Vetting highway rules in draft bill

Legislative panel given oversight

The state Highway Commission’s rules would be subject to legislative approval and a legislative subcommittee would be created to oversee the independent five-member commission under proposed legislation state Rep. Andy Davis, R-Little Rock, has drafted.

Davis, who served on the Governor’s Working Group on Highway Funding, said this week that his draft bill is designed to increase legislative oversight over the Highway Commission.

He said he’s “open to input and suggestions” from his colleagues about the measure that he hopes to introduce during Gov. Asa Hutchinson’s proposed special session on highway funding after the end of the fiscal session. The fiscal session starts Wednesday.

But the chairmen of the House and Senate public transportation committees said they question whether the draft legislation would run afoul of Amendment 42 to the Arkansas Constitution, which created the Highway Commission.

State Sen. Bill Sample, who chairs the Senate Public Transportation, Technology and Legislative Affairs Committee, said he wonders whether the Mack-Blackwell Amendment prevents or requires legislative approval of the commission’s rules.

“I’m certain the Highway Commission would challenge its legality,” said Sample, a Republican from Hot Springs.

State Rep. Prissy Hickerson, who chairs the House Public Transportation Committee, said that “this could be unconstitutional in that the Mack-Blackwell act grants approval of programs and processes solely to the Highway Commission.”

“This would need to be researched,” said Hickerson, a Republican from Texarkana who previously served on the Highway Commission.

But Davis said his intent is only to require legislative approval of the funding process for now.

“The bill is a rough draft. That may need to be clarified. I have no intent to require more rules than that for legislative approval at this time,” he wrote in an email.

Davis said attorneys for the Bureau of Legislative Research advised him that his draft legislation wouldn’t violate the Arkansas Constitution.

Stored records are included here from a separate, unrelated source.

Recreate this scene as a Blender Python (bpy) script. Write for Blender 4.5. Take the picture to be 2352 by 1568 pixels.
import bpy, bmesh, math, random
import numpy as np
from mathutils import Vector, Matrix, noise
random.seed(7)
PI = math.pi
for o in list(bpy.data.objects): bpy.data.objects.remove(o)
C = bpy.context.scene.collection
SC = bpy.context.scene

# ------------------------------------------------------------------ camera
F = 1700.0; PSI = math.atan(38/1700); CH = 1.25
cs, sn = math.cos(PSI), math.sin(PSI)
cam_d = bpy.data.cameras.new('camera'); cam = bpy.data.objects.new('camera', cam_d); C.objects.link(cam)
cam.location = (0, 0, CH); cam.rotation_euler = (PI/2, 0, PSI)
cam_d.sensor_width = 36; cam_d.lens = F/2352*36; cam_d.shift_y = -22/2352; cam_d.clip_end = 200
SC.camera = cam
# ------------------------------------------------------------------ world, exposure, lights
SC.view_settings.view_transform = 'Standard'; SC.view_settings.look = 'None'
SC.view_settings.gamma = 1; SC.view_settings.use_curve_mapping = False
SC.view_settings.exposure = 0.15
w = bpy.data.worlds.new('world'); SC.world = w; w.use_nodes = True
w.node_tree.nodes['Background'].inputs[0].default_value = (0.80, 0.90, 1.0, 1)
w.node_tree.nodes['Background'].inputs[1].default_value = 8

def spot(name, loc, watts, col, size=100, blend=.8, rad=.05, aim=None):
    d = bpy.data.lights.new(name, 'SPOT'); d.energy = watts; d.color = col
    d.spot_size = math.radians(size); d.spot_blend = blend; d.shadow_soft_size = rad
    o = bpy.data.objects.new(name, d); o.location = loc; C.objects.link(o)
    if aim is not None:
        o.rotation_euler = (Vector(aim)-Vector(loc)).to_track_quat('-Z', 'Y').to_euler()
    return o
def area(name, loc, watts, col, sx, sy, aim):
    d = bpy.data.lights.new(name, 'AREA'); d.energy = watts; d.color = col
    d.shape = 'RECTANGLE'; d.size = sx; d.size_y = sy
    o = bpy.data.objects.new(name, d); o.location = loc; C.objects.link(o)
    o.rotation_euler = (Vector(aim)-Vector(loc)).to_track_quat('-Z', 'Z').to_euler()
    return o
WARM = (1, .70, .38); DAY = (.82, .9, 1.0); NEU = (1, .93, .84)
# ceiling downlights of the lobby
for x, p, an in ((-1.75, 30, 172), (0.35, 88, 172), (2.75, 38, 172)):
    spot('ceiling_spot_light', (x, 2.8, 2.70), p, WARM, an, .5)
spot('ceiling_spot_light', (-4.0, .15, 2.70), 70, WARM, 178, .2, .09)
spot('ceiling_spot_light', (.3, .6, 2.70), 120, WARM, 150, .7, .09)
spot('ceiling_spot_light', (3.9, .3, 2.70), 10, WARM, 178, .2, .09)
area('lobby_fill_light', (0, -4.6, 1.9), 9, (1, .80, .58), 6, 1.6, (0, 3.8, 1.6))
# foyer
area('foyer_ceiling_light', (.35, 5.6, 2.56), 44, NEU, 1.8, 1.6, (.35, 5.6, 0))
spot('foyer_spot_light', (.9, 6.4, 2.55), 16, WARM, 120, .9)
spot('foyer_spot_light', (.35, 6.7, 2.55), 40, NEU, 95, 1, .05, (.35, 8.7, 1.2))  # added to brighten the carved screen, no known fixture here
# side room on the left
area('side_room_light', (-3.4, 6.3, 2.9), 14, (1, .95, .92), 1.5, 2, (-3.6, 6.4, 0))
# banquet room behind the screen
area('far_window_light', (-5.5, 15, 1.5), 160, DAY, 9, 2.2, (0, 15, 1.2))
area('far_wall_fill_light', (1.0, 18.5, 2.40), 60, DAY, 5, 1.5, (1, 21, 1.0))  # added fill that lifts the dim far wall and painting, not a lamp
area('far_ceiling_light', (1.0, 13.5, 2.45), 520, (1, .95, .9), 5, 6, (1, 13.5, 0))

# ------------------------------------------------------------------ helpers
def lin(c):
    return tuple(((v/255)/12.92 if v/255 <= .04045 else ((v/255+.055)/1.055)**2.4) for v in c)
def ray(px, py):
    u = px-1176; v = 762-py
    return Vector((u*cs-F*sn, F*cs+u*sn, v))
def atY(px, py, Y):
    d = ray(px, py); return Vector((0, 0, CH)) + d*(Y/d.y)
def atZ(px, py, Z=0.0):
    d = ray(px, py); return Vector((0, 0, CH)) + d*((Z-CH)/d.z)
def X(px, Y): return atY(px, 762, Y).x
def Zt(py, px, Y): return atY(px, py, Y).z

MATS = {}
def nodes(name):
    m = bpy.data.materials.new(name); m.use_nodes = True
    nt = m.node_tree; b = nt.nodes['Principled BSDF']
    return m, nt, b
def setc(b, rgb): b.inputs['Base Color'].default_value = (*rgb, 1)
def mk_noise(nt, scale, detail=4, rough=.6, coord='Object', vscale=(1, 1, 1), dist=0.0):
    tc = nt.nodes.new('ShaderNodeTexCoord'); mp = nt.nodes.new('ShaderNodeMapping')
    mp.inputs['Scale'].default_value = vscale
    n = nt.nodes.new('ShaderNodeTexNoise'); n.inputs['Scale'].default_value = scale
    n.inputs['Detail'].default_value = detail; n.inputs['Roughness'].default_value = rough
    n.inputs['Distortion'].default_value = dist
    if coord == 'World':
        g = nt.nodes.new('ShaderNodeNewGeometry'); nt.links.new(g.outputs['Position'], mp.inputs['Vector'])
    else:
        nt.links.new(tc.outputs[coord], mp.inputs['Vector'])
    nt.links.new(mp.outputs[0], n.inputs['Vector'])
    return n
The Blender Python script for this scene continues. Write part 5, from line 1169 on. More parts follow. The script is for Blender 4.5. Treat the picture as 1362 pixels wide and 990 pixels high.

“In my opinion and in theirs, the Legislature has broad authority over the commission,” he said.

“If you read the Mack-Blackwell Amendment, it pretty clearly says that the commission is independent from the executive branch. But it is very clear that they will carry out whatever the Legislature puts into statute,” Davis said.

In part, Amendment 42 states: “There is hereby created a State Highway Commission, which shall be vested with all the powers and duties now or hereafter imposed by law for the administration of the State Highway Department, together with all powers necessary or proper to enable the Commission or any of its officers or employees to carry out fully and effectively the regulations and laws relating to the State Highway Department.”

Danny Straessle, a spokesman for the state Highway and Transportation Department, declined to comment in detail.

“It’s draft legislation, and we don’t know if it’s been vetted,” Straessle said.

The Arkansas Democrat-Gazette obtained a copy of Davis’ draft legislation from the Highway Department under an Arkansas Freedom of Information Act request. “Take a look at and let me know what you think,” Davis wrote in an email dated Feb. 10 to Director Scott Bennett.

Davis said this week that he’s not formally heard back from the Highway Department.

He said he wants to require the Highway Commission to put its funding process into a proposed rule requiring legislative approval so lawmakers “will have buy-in about that process, which will eliminate skepticism” about the funding process.

The Highway Commission legislative oversight subcommittee would give the commission “a bigger audience” of lawmakers to provide information to lawmakers and allow lawmakers to ask questions of the commission, Davis said.

But Hickerson said that “the existing transportation committees can and do receive reports on highway projects and [the state Highway and Transportation Department] could present any additional information that legislators request or are interested in to the House and Senate transportation committees.”